Resentment, the feeling of displeasure or indignation at some act, remark, person, etc., regarded as causing injury or insult. The only thing currently injured is my feelings. Let me just start by telling you that I moved down to Podunk East Texas from a bigger Podunk Texas for my daughter who has struggled the last few years with mental illness and drug abuse (yes I'm 33 and have a daughter old enough to abuse drugs). I thought it would be best for her to get out of rehab and start over in a new place with new friends and a new identity. She had built in friends here with 5 cousins, two of my sisters, and a head start on fitting in. That lasted about 3 months and she left me to go back to her old friends and old identity. I love my job as a nurse in a local ER and decided to stay. I resent the fact that she left me, that I moved my entire life for her and she didn't care. I wish she was here with me and we were moving into our first home together. But enough of that drama, I've had 5 months to dwell on that issue and I really just need to get over it and move on. Maybe I will....

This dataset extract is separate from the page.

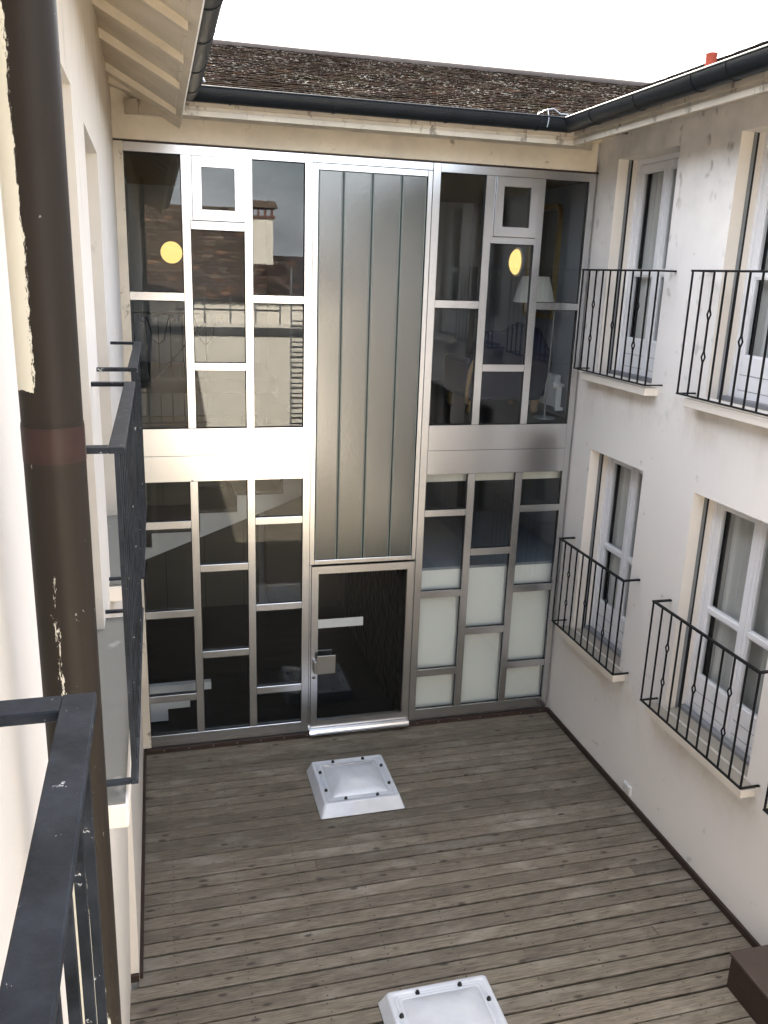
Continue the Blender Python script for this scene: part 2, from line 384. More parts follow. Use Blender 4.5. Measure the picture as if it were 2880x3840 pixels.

Loneliness, no definition needed. OK....I see where I am headed with this post. Depressing!!! I guess my point I want to make, is that no matter what thoughts you have in your head when you are sitting in a cold dark hotel room (isn't there a song about that??) you make the choice of how you WANT to feel. Push the doubt, anger, resentment, loneliness, and anxiety away! I am choosing now to feel only excitement for my big day tomorrow!!!